À la suite d’une décision arbitrale, les policiers de Saint-Jean-sur-Richelieu pourront arborer leurs tatouages à moins qu’ils ne véhiculent des valeurs contraires à leur travail.
Ça n’étonnera personne, mais les tatouages sont de plus en plus répandus. Au poste de police de Saint-Jean, 42 des 130 policiers portent un tatouage plus ou moins visible. C’est ce qui a conduit la direction du service à adopter, en 2010, une «directive opérationnelle sur les tatouages, les implants subdermiques, les marquages, la scarification ou toute autre modification corporelle temporaires ou permanents».
Dès la première année, quatre griefs ont été déposés par des policiers pour en contester certaines parties. Il aura fallu six ans, six jours d’audiences, un sondage téléphonique de Léger Marketing (commandé par la Fraternité des policiers), un sondage web de CROP (commandé par la Ville), l’expertise d’une universitaire spécialiste des sondages, celle d’un psychologue et plusieurs témoignages pour trancher la question. Dans une décision longuement étoffée remise vendredi dernier, l’arbitre, Me Joëlle L’Heureux, donne largement raison aux policiers.
Dans son témoignage, le directeur du service, Serge Boulerice, a mis en évidence l’importante de l’image véhiculée par les policiers pour maintenir le lien de confiance avec les citoyens. Dès 2007, il avait mis en place un comité de travail pour revoir la directive sur le port de l’uniforme et la tenue personnelle au travail.
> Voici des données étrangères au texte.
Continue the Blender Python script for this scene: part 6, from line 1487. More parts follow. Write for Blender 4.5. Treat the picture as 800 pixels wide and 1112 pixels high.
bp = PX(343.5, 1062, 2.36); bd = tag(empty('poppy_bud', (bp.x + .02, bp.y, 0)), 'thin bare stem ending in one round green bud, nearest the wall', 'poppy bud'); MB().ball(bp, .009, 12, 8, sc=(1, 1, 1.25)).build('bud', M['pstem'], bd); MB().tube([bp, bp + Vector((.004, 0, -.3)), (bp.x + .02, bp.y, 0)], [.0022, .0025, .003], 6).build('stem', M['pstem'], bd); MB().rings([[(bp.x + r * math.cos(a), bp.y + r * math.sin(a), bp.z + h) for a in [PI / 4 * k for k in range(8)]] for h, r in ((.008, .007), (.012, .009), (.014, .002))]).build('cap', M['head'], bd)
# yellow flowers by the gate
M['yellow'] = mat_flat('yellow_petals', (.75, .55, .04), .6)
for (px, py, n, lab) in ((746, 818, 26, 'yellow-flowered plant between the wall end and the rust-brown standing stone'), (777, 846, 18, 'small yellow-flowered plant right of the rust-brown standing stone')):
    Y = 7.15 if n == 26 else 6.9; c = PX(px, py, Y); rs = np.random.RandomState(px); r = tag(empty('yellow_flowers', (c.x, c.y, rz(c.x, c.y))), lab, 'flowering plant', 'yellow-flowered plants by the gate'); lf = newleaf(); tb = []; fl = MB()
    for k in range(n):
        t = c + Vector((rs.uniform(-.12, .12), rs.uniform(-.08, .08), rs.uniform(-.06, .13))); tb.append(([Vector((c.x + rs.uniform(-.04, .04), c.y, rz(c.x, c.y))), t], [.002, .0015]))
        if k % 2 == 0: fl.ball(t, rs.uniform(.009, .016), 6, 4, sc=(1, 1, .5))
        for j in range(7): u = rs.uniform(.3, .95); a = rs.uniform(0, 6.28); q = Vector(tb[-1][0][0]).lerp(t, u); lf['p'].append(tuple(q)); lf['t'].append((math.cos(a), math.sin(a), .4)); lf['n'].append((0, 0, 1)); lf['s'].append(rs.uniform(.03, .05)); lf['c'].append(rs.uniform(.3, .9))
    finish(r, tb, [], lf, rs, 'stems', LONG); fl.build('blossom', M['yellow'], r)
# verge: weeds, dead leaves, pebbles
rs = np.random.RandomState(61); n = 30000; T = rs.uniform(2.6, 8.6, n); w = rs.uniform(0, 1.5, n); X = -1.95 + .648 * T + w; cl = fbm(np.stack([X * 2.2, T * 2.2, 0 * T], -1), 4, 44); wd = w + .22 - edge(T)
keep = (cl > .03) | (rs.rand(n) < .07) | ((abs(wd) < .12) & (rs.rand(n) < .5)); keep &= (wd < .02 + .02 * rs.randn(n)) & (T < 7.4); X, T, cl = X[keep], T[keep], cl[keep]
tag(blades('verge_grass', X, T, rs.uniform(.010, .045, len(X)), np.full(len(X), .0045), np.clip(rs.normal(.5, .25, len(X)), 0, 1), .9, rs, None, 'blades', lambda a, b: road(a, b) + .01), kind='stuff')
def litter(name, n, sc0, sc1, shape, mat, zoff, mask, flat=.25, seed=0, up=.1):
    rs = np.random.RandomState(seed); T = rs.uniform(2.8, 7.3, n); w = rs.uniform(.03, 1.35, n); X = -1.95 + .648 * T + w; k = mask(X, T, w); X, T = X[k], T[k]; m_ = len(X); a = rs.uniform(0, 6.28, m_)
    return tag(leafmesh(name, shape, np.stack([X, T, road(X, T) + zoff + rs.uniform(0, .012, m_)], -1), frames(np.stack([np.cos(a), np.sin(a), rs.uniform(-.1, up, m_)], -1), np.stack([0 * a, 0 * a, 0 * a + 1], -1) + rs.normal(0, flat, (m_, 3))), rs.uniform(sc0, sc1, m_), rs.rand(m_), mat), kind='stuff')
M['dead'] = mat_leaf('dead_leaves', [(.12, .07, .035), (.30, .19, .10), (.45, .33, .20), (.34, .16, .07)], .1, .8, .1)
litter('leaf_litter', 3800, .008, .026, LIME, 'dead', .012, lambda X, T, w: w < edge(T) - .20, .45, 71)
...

En 2009, une première version prévoyait l’interdiction des tatouages.
Dimension
Finalement, la directive adoptée prévoyait de limiter les policiers à un seul tatouage de petite dimension (8 cm x 8 cm). Ces tatouages ne doivent avoir aucune connotation à caractère sexiste, raciste, incitant à la violence, faisant la promotion de l’alcool et de la drogue ou allant à l’encontre des valeurs et de la mission du service. Ils ne devaient pas non plus être de «mauvais goût, inacceptables ou avoir un caractère offensant».
Tout tatouage non toléré doit être recouvert d’un vêtement ou d’un maquillage. La directive interdisait également les tatouages ou «modifications corporelles» visibles au-dessus des épaules et sur les mains. En outre, avant de se faire tatouer, les policiers devaient faire approuver le dessin.
Notons que de nombreux corps policiers ou organismes de sécurité appliquent des normes relatives aux tatouages. Me L’Heureux retient qu’il n’y a aucune uniformité. Les critères d’interdiction qui reviennent le plus souvent portent sur les tatouages offensants, qui incitent à la violence, sur les mains, au-dessus des épaules et au visage.
Dans son témoignage, le chef de police de même que le psychologue expert ont fait un lien entre les tatouages et l’image des criminels et des comportements à risques. L’arbitre a écarté ces arguments. À la lumière des deux sondages, elle croit que cette perception est chose du passé.
Banal
Les deux enquêtes d’opinion se rejoignent. Une majorité de citoyens aime peu ou carrément pas les tatouages. Mais près de 90% des répondants en portent ou connaissent quelqu’un qui a un tatouage. En somme, cette pratique est devenue banale. Elle est largement répandue même si elle déplaît largement.
Selon Me L’Heureux, rien ne permet d’établir que les citoyens l’associent encore à la criminalité. Les policiers qui ont témoigné ont d’ailleurs affirmé que leurs tatouages véhiculent des valeurs familiales ou celles de leur travail. Dans son argumentation, le syndicat invoque la charte des droits et libertés, notamment le droit à la vie privée et la liberté d’expression.
Reconnaissant la légitimité de l’employeur de vouloir protéger son image, il affirme que ce dernier n’a pas montré le lien rationnel entre l’interdiction et son objectif. Mais il va aussi jusqu’à plaider que l’obligation de porter des chemises à manches longues en été est une mesure humiliante.
Le syndicat contestait essentiellement les dispositions portant sur le nombre et la dimension des tatouages, les tatouages sur la nuque et l’approbation préalable des dessins. L’arbitre lui donne raison sur ces points. Elle invalide également les critères de «mauvais goût et inacceptable» pour juger du caractère d’un tatouage et les dessins n’auront plus à être approuvés. Par contre, elle croit justifiée et minimale l’obligation de recouvrir les tatouages non tolérés (racistes, sexistes et autres).